El poder liberador de las religiones
Tamizamos con nuestra mirada el mundo de los hechos, trasvertiendo el acaecer externo a una amalgama de sentimientos idiosincráticos. Los sentimientos tanto nos atenazan como nos permiten vivir con una inusitada intensidad. Siguiendo la estela de la inteligencia emocional se ha planteado una inteligencia espiritual. Del mismo modo que la inteligencia emocional pretende la consciencia y el encauzamiento de las emociones, la inteligencia espiritual es el modo de profundizar y tomar consciencia de nuestras creencias. Las creencias o valores, que nos sustentan, nos permiten dibujar la frontera entre lo prioritario y lo accesorio. Otorgamos prioridad a lo necesario, mientras lo contingente (tanto puede ser como no ser) es un mero decorado de la trama. Queramos o no siempre tenemos que protagonizar la trama porque nacemos solos y morimos solos. No nos podemos escapar de nuestro final, como tampoco no nos han otorgado la potestad de elegir en qué condiciones deseábamos nacer. En el lapso entre un inicio impuesto y un final incierto vamos adquiriendo cierta consciencia de nuestra identidad. Con esta consciencia lidiamos equidistantemente entre la nada y el todo, buscando constantemente un remanso para calmar nuestras ansiedades.
Existe una idea muy común, en la mayoría de las culturas, que consiste en rechazar la afirmación que nuestra existencia es un producto del azar. Parece, que a la mayoría nos inquieta comprendernos como el resultado de una acumulación de casualidades en un tiempo y en un espacio acotados: albergamos en nuestra alma la convicción que nuestra existencia tiene un propósito.
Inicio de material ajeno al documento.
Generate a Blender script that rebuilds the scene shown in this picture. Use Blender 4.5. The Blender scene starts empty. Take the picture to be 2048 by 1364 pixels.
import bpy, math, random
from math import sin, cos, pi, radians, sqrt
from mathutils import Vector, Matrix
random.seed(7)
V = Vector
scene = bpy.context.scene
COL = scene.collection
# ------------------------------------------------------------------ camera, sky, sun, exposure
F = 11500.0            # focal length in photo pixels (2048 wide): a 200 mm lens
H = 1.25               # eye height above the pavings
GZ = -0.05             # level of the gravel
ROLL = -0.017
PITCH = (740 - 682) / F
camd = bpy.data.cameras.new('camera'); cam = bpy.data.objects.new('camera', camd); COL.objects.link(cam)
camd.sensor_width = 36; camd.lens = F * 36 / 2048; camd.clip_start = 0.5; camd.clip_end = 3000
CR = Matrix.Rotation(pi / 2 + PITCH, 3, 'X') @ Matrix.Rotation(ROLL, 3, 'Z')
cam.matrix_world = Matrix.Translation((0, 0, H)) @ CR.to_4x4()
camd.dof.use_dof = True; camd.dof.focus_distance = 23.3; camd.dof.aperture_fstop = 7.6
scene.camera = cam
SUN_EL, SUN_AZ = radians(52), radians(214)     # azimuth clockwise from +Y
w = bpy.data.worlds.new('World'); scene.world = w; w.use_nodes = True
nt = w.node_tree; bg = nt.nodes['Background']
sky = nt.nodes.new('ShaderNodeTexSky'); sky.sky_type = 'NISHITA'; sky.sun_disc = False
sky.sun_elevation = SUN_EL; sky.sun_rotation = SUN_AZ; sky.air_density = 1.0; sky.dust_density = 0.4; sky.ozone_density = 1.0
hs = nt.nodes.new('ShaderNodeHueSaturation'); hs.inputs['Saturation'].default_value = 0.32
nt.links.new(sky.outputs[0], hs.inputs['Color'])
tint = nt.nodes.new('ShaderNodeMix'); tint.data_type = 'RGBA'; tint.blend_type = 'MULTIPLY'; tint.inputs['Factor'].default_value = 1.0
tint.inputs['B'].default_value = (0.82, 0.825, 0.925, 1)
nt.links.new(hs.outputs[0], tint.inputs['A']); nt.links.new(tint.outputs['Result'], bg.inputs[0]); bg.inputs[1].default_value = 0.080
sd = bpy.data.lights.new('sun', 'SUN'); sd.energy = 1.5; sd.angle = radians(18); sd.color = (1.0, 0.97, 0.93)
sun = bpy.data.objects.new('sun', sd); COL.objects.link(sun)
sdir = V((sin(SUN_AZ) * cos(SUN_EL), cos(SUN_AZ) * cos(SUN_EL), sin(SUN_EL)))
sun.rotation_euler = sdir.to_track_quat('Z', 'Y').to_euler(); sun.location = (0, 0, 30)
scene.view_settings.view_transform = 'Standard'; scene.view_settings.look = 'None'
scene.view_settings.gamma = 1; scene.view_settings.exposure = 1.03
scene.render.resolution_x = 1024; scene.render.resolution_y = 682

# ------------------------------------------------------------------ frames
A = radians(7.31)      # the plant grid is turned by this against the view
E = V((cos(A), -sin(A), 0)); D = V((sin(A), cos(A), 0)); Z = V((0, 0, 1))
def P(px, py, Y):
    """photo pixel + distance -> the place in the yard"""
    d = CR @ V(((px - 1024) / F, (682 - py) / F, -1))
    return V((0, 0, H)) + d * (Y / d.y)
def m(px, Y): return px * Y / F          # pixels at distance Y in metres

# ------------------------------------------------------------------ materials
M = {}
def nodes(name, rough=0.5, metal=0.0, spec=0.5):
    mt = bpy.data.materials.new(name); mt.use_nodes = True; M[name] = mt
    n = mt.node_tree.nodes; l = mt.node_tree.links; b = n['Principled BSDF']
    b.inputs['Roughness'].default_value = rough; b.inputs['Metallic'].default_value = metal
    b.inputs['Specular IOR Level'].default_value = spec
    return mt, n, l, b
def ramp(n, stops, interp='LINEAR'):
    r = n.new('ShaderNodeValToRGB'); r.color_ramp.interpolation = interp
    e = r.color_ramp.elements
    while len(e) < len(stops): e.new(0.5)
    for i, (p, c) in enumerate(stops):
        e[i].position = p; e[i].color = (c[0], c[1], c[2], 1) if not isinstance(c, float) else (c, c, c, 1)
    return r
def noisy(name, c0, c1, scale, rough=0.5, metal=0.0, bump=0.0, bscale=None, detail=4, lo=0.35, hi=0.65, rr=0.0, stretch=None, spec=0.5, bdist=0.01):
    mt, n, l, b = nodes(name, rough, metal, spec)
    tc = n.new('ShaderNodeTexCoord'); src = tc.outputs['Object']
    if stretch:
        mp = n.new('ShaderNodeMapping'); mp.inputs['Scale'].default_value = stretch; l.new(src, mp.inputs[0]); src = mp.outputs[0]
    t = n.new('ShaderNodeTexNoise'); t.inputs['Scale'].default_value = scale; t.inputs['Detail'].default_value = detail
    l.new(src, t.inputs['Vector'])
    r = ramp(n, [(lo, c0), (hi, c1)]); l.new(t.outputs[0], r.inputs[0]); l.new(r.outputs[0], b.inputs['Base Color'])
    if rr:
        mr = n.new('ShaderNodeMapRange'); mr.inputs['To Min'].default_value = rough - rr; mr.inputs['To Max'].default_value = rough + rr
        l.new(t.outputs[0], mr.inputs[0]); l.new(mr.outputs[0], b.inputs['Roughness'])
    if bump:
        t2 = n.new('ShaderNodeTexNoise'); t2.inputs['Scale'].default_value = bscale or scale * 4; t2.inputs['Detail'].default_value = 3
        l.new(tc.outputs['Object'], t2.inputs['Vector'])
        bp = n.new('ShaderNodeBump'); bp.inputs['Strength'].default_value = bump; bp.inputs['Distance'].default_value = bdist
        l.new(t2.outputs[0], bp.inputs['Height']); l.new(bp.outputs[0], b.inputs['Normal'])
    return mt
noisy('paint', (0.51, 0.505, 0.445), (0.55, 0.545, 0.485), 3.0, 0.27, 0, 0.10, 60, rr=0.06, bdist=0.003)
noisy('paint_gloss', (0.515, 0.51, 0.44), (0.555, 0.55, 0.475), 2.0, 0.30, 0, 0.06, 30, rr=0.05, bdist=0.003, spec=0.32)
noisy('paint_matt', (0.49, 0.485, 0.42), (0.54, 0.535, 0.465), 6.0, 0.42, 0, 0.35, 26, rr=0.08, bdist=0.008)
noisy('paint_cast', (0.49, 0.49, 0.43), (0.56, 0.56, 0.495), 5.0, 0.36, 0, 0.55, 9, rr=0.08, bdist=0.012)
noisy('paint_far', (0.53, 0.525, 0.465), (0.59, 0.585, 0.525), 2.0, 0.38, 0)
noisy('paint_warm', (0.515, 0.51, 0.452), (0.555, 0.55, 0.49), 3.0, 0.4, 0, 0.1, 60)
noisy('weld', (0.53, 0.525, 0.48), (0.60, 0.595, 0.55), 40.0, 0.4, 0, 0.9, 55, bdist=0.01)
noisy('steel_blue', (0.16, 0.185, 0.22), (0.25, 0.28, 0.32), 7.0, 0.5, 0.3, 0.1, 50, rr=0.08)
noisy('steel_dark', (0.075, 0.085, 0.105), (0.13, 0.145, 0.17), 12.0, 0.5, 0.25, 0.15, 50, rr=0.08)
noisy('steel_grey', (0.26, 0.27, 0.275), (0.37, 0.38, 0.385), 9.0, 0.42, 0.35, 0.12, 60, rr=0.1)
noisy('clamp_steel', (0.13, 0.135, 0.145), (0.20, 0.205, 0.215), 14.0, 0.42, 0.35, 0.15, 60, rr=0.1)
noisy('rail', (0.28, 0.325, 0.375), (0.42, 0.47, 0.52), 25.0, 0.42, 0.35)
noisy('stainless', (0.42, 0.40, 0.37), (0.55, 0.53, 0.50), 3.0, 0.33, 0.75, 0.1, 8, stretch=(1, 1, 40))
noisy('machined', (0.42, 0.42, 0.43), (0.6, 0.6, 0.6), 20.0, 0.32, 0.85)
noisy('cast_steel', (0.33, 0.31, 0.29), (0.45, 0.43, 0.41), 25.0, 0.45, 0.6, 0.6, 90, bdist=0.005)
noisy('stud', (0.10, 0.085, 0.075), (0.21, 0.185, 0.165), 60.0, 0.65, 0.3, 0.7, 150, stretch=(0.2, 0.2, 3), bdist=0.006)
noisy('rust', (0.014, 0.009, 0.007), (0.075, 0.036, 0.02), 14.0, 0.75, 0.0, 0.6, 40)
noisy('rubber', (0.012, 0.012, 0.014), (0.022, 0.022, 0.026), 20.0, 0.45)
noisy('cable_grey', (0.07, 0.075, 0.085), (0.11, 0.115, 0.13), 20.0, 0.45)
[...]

Las religiones responden de distinta manera a ese espacio nuevo que se abre cuando nuestra existencia terrenal se extingue. Si los ateos ven la nada, las religiones de la salvación ven el banquete o la plenitud. El hinduismo aspiran a que sus almas habiten otros cuerpos, mientras el budistas sueñan en fundirse con la divinidad. Las religiones nos humanizan, aunque también nos pueden deshumanizar. Entre la creencia auténtica y el hostigamiento de los infieles hay una variedad de posiciones.
No podemos obviar las cargas de profundidad lanzadas por los pensadores de la sospecha a las religiones. Para Freud las creencias religiosas son un mecanismo de la defensa de la angustia que se genera por la soledad. Para Marx la religión es un mecanismo de control mental, político y social. Para Nietzsche la religión es una moral de esclavos. La lúcida o tórrida tarea crítica no ha erradicado la necesidad perenne de ideales. Con distintas intensidades la historia insistentemente nos demuestra que en nuestra alma anida un impulso irresistible de trascendencia.
Las creencias religiosas aspiran a una liberación integral. Pretenden algo más que consolarnos de la injusticia mundana o de nuestra decadencia, principalmente ambicionan un determinado sentido de la existencia humana. Tanto Prometeo como Adán y Eva se cobijan en la esperanza cuando se sienten cercados por los límites impuestos por su osadía. La fe es la pasión por lo posible y la esperanza es su compañero indisoluble. La esperanza, como arma de doble filo, puede prologar el tormento de los sonámbulos o puede ser el sueño del hombre despierto. Así, hay esperanza porque hay una promesa de felicidad.